> On May 31, 2021, at 10:04 AM, Paul Koning via cctalk <[email protected]>
> wrote:
>
>
>
>> On May 31, 2021, at 8:06 AM, Antonio Carlini via cctalk
>> <[email protected]> wrote:
>>
>> Can someone explain RSTS/E version numbers to me?
>>
>> They seem to be all over the place: V2A-19, V4A-12, V4B-17, V5A-21, V5B-24,
>> V5C-01, V6A-02, V6B-02, V6C-03.
>>
>> Then it seems to have switched scheme but the "-number" suffix reappears:
>> V7.0, V7.2, V8.0-06.
>>
>> Any clarification would be helpful.
>
> I think this might have been part of a general DEC change in version
> numbering conventions.
>
> The earlier rule was that the first number is the major version, the letter
> is the minor version. As of V7 it changed to major number dot minor number.

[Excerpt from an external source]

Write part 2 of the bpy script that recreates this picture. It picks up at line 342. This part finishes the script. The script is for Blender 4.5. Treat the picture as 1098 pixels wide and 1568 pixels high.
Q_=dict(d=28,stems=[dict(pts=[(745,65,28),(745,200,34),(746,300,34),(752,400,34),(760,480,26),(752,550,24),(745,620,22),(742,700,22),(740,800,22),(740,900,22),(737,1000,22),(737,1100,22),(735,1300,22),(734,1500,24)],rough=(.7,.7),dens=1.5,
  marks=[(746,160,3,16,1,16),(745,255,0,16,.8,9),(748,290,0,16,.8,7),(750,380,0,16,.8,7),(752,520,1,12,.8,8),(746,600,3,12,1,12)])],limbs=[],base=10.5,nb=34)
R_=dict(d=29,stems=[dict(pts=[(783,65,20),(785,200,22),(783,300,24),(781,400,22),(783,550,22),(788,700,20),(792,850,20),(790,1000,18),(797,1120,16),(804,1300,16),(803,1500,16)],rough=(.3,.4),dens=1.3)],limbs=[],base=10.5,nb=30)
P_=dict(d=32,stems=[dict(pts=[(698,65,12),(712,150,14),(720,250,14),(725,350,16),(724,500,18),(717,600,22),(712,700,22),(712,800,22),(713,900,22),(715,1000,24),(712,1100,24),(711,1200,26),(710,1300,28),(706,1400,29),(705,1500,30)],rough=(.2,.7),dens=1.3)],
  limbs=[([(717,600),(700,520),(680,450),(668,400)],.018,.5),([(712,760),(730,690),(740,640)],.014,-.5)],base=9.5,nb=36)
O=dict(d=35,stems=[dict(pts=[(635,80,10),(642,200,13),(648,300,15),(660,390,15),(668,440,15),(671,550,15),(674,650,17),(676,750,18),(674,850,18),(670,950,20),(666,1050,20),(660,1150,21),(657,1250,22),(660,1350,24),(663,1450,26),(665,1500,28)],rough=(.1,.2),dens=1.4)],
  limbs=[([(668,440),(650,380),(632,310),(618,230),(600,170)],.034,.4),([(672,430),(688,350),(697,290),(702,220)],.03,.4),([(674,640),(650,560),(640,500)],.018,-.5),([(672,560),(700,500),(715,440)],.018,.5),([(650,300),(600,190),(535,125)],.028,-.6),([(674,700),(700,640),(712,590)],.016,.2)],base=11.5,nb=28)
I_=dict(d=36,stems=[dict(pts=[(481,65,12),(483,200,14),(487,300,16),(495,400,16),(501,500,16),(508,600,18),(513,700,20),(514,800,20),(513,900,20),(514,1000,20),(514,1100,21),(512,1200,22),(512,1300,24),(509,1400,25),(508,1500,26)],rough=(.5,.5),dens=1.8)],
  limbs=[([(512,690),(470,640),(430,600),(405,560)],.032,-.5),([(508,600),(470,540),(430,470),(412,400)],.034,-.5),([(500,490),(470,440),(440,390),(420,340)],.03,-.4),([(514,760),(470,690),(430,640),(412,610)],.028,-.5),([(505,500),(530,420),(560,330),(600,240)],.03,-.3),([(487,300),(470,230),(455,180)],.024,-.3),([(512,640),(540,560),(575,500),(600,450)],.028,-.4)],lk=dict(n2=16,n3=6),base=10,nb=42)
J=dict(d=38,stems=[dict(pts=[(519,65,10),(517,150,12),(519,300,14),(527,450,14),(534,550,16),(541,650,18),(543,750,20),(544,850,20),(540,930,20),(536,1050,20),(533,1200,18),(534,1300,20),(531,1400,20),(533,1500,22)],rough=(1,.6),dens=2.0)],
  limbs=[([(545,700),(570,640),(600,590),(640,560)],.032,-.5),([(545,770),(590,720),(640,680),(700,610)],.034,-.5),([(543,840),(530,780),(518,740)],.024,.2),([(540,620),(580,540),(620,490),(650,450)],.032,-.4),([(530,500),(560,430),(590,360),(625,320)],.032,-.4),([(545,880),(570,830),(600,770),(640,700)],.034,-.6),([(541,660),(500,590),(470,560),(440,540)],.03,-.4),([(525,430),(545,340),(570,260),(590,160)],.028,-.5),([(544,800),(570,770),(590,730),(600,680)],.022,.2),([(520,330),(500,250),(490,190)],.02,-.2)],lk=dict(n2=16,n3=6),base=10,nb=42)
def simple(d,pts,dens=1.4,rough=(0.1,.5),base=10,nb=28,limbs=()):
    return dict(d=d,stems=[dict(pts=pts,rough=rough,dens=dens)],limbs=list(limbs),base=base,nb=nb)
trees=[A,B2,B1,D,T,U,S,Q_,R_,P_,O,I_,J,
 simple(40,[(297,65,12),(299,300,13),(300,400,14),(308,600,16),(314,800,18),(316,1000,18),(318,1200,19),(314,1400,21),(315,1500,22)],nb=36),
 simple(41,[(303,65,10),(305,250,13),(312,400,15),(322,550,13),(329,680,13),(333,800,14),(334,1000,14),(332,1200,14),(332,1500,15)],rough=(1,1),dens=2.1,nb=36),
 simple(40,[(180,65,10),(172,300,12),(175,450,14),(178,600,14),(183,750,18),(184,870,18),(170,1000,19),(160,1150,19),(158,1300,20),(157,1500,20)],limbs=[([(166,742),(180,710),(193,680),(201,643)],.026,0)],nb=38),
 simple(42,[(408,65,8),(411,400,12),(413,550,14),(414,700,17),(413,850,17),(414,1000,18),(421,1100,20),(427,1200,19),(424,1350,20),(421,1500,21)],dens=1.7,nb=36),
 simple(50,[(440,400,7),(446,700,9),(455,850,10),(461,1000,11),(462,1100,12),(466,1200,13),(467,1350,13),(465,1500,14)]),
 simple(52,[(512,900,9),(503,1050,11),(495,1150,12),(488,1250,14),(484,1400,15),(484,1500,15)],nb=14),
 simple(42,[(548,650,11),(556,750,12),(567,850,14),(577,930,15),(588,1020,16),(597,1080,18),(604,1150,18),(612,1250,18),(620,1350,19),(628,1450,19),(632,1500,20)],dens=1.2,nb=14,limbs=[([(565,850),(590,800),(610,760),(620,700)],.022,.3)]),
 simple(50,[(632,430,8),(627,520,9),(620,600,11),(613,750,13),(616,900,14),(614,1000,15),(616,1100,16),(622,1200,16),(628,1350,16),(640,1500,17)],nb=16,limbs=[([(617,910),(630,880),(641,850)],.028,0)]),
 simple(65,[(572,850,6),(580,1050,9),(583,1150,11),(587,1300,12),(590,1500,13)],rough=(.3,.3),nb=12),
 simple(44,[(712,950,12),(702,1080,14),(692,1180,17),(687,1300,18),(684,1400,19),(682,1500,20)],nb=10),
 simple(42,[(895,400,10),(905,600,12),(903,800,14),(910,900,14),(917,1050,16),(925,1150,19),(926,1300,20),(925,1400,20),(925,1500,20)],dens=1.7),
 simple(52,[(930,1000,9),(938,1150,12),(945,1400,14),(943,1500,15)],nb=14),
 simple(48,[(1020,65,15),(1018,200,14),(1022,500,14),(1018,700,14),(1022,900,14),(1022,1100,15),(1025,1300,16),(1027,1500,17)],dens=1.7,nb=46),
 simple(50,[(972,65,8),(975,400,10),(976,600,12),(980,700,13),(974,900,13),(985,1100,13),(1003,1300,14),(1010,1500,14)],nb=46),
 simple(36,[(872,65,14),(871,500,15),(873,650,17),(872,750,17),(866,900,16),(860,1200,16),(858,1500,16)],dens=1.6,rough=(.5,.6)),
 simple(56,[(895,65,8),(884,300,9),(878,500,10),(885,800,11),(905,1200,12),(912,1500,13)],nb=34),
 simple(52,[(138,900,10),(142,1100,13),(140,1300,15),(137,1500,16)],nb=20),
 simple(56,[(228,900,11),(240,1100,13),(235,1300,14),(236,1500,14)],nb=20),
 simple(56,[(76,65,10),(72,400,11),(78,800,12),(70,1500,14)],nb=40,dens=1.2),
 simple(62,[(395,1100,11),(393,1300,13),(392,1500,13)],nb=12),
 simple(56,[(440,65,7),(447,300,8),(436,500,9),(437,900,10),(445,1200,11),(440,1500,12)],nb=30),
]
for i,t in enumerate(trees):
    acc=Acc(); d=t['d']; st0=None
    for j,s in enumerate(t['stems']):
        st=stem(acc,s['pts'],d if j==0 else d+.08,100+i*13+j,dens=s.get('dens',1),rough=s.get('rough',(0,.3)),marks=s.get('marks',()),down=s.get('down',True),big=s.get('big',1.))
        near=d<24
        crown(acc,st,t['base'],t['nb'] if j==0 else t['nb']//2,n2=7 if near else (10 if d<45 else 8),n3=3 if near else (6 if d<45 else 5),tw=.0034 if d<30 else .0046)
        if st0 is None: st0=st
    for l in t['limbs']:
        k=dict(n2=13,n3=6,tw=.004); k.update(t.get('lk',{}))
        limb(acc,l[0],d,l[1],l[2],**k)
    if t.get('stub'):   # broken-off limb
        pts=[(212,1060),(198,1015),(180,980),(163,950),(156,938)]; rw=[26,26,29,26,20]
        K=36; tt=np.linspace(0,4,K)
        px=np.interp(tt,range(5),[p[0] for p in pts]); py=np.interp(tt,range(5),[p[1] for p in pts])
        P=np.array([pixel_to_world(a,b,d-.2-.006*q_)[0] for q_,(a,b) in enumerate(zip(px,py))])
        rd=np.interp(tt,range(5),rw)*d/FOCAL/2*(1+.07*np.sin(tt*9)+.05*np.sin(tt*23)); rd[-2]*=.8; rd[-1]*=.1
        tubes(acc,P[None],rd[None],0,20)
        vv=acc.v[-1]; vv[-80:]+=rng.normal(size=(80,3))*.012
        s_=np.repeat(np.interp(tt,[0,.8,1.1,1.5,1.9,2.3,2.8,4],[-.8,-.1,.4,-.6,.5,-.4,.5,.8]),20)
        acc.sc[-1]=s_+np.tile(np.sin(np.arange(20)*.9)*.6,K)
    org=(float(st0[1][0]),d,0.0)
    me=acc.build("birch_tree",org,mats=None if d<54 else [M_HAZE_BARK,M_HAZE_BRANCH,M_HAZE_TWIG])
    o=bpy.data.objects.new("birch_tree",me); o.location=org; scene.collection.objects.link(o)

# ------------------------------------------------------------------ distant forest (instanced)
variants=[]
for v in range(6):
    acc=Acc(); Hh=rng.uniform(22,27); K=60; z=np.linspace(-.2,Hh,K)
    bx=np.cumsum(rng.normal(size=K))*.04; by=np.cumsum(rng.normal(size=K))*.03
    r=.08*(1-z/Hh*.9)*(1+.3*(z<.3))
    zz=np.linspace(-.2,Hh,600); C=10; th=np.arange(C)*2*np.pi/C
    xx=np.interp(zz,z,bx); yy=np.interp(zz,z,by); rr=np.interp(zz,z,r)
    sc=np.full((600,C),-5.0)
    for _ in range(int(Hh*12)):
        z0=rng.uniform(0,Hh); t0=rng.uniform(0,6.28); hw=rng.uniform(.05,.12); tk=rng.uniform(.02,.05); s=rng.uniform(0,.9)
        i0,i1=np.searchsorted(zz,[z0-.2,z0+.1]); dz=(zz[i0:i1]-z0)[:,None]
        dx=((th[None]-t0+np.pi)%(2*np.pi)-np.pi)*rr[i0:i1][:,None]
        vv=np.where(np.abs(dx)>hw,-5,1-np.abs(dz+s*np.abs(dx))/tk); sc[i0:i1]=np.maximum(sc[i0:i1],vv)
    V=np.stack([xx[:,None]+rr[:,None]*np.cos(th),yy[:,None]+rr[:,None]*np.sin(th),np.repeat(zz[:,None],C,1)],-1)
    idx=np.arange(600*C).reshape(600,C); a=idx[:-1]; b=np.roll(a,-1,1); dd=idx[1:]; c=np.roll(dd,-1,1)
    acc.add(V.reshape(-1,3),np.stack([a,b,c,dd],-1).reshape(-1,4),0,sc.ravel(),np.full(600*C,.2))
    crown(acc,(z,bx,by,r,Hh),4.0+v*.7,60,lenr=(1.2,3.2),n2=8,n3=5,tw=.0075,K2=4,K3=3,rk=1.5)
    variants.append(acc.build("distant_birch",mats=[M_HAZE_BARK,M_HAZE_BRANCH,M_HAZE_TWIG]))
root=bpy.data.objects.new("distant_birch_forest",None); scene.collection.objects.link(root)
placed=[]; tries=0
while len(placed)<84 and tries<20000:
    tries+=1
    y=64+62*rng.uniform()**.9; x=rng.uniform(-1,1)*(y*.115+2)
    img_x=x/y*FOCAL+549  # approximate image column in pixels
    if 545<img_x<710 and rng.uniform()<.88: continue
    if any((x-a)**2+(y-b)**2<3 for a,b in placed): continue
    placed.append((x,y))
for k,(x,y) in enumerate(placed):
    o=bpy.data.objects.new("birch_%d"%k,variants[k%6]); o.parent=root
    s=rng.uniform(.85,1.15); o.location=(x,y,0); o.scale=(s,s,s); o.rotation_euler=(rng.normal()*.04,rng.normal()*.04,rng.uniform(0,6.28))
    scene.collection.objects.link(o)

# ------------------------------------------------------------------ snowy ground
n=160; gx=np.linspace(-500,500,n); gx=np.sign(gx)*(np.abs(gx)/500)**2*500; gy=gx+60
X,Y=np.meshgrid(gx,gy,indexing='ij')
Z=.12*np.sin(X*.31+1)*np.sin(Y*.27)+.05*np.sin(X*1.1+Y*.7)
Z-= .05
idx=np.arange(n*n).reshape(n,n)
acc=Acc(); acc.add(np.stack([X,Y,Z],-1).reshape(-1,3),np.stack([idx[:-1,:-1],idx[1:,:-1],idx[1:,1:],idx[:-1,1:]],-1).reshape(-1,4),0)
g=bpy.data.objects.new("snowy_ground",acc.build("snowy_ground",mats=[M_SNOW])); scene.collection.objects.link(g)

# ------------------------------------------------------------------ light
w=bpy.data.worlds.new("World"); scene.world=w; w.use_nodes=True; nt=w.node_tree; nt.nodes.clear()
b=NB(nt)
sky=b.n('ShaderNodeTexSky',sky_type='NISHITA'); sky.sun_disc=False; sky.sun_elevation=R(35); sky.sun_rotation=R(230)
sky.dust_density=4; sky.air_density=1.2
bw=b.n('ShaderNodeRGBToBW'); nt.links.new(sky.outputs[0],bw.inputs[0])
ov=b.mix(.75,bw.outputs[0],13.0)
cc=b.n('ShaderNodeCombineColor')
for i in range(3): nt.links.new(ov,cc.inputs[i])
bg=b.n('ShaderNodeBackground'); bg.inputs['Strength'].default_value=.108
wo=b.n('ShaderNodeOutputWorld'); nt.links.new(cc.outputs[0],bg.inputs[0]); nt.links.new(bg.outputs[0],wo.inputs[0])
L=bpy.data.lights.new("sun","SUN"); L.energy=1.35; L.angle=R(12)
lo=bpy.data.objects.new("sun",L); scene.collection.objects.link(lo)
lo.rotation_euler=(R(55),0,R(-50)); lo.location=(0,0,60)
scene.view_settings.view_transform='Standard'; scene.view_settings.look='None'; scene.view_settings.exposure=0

> In either case, the dash number suffix is the baselevel number (development
> build cycle number). Those typically restart at 0 or 1 for each release, so
> V5C-01 indicates only one baselevel was done for that minor release. That
> may not be true in all cases; I doubt that V4B had 17 baselevels so that
> number probably wasn't reset between V4A and V4B.
>
> The definition of "minor release" was not always applied consistently. For
> example, V6B was the first release that was built natively (using RT-11
> emulation) rather than using DOS. And its the first release that did bus
> probing at startup to figure out the peripheral configuration and adjust the
> running monitor to match. That seems like a pretty large change, but for
> some reason it didn't prompt a new major number.
>
> The notation change happened part way through the V7.0 development cycle. I
> remember a memo from management entitled "RSTS V7A canceled" :-) .
Found it. See
http://bitsavers.org/magazines/RSTS_Professional/RSTS_Professional_V02_N03_198009.pdf,
page number 6 (8th page in the PDF file).